God also has a name for those who follow him (2 Chronicles 7:14). We are called by His name. And there is also this: There is a reward promised for believers, which is to be given a new name (Revelation 2:17).

According to, "Sometimes a person was identified by his tribe, such as “Aaron, the Levite” (Exodus 4:14), which differentiated that particular Aaron from the Aarons in other tribes. In the same way, Jesus was called Jesus of Nazareth to indicate His hometown (Matthew 26:71; John 18:5). Others in biblical times used their occupations as a functional last name, such as “Simon the tanner” (Acts 10:6). “Tanner” wasn’t his last name, but a way to distinguish him from other Simons in the area who had a different occupation.

"Judas Iscariot’s name was given to him to designate his native place, Carioth, or Kerioth, a small town in the tribe of Judah. Matthew, one of the Twelve and author of the gospel bearing his name, refers to himself as “Matthew the tax-collector” (Matthew 10:3), which reveals not only his occupation, but the astounding fact that even someone as lowly and despised as a tax collector could be chosen by Jesus to become His follower."

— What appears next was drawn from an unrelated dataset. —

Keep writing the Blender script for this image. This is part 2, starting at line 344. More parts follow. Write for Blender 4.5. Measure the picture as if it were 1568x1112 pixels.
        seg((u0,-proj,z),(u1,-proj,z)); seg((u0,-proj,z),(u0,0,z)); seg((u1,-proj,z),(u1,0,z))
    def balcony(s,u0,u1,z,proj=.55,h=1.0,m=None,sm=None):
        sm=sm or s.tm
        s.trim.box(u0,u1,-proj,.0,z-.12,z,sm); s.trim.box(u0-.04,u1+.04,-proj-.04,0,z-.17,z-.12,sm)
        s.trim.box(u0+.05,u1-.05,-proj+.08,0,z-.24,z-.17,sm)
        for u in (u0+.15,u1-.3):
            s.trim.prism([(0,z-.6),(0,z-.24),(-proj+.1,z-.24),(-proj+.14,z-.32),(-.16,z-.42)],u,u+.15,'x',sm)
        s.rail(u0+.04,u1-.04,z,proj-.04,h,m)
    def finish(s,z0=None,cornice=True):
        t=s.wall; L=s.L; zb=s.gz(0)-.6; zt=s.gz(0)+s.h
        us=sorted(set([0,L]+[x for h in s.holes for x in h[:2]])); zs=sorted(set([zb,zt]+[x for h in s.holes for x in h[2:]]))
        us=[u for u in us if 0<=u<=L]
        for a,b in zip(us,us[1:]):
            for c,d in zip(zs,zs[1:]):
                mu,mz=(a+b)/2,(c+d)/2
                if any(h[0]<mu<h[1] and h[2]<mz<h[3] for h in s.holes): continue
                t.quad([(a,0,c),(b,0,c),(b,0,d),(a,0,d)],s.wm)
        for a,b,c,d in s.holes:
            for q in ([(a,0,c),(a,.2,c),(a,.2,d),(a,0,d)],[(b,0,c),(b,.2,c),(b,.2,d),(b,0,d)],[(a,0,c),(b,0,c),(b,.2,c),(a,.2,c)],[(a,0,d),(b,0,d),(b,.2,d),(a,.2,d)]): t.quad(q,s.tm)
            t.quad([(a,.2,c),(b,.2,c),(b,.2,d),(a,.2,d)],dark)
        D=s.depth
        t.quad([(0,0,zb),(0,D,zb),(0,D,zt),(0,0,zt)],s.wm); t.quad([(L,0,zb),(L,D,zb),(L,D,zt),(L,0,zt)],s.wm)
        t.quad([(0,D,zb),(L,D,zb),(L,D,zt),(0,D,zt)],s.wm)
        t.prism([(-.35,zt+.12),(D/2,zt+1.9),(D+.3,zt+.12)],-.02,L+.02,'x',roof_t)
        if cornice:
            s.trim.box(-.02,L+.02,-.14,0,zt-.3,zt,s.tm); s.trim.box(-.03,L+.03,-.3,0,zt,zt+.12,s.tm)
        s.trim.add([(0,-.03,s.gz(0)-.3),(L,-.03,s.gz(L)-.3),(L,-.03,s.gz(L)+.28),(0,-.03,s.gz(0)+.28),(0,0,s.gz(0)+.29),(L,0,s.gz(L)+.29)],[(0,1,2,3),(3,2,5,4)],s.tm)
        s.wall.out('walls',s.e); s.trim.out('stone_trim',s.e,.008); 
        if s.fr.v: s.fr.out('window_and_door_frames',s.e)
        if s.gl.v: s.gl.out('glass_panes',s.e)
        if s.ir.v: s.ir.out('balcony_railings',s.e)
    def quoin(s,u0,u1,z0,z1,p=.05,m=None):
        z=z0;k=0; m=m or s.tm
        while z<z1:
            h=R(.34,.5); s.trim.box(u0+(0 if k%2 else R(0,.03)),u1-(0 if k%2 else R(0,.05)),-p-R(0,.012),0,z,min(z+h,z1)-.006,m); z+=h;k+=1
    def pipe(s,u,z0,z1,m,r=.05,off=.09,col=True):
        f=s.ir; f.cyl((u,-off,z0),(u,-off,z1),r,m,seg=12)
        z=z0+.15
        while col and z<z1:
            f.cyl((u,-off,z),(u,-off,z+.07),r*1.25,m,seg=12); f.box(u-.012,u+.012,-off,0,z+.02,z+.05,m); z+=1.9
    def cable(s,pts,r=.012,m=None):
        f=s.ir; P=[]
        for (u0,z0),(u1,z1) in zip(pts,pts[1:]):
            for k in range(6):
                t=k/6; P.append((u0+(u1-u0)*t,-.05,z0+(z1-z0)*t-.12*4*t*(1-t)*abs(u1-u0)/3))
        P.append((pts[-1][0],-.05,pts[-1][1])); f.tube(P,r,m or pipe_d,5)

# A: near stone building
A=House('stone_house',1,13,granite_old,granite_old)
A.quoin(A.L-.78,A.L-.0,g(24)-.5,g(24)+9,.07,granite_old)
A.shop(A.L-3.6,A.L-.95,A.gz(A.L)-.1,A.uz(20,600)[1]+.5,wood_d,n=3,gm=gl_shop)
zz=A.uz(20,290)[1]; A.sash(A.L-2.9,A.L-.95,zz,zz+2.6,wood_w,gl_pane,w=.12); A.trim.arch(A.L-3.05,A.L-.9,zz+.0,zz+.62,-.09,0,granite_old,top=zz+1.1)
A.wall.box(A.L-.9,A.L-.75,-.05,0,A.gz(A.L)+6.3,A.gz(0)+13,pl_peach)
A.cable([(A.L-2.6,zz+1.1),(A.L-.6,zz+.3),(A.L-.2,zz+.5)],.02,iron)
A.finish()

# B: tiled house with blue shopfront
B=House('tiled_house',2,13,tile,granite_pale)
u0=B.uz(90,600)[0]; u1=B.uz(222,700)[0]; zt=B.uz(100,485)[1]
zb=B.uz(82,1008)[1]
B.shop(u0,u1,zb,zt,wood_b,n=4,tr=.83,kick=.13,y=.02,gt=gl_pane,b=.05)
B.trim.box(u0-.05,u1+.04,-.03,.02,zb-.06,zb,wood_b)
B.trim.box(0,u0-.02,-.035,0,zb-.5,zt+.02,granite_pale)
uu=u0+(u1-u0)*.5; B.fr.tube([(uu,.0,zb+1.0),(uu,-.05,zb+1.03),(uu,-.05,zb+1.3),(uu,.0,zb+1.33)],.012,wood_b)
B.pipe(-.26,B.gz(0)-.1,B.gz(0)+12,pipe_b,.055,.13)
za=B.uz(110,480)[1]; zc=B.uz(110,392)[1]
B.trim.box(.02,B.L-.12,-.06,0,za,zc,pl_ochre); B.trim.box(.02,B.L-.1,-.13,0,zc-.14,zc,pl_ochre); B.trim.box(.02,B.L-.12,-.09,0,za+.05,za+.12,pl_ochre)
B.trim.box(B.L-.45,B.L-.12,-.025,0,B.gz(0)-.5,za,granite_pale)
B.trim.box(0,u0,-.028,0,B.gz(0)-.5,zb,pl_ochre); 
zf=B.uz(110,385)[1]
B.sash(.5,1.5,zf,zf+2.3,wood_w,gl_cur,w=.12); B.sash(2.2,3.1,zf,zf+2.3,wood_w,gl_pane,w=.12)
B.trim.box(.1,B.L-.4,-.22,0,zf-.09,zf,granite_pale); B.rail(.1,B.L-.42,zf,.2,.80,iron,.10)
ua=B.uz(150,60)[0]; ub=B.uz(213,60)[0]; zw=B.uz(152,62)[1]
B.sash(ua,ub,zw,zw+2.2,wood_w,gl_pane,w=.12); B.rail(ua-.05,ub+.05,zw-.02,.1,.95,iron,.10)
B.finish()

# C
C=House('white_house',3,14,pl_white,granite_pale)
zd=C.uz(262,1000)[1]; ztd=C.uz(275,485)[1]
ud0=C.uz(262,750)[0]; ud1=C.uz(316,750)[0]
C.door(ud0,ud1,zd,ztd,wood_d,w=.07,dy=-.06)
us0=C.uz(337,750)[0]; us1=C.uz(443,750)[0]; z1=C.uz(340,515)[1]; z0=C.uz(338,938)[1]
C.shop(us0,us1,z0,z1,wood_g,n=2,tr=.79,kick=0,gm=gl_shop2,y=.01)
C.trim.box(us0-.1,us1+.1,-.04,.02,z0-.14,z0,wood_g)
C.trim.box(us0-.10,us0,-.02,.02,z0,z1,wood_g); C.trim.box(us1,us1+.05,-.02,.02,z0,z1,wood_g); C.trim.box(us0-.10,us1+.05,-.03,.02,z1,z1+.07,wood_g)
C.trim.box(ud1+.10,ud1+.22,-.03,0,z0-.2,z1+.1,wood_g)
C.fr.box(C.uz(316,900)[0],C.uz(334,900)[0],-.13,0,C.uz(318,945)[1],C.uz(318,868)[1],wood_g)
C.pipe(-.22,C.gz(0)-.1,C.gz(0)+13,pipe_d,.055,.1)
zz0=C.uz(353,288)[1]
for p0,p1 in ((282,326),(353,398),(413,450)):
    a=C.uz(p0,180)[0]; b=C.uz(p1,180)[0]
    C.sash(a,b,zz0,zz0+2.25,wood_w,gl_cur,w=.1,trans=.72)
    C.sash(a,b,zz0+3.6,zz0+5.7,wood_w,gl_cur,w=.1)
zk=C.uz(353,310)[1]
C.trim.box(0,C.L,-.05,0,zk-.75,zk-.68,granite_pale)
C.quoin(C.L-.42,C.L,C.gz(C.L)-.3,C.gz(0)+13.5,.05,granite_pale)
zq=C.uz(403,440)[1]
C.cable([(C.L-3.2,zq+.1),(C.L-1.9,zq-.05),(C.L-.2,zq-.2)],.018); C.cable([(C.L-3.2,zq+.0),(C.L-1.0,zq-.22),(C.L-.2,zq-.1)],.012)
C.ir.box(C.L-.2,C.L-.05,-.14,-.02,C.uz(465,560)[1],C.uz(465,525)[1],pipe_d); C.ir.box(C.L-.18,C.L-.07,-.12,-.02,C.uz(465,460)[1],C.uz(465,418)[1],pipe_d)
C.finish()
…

God has nicknames for us too. Gideon was called "a mighty man of valor" even though he felt afraid and weak (Judges 6:12). 

Why did Jesus change Peter's name? Well, he didn't change it. He just added another descriptor to his disciple's life. Instead of being just a son of Jona, he would also become the one to lay a foundation for belief in Christ for the Jew and Gentile.  You can see in Matthew 16:13-16 that Peter was the only one to whom the Holy Spirit revealed Jesus as the Son of the Living God. You could say that the Holy Spirit's revelation to Peter classified as an encounter with God, and that it was at that very supernatural moment that "Simon" literally became "Peter", as Jesus declared in Matthew 16:18.

Jesus was speaking in faith and prophetically as He pronounced that, because He had not yet been crucified, and Peter had not yet denied his Lord three times (Matthew 26:34). This fact also adds a deeper layer of meaning to Luke 22:32, when Jesus gives Peter some final instructions during the Last Supper. Note that in that passage, Peter had denied his Lord, and Jesus referred to Peter as "Simon." But also note that Jesus' reference was personal - it wasn't "Simon, son of Jonah". It was just "Simon." A single soul.

Also note that the angel at the tomb of Jesus didn't say, "Simon", but rather, "Peter" in Mark 16:7, "But go your way, tell his disciples and Peter that he goeth before you into Galilee: there shall ye see him, as he said unto you."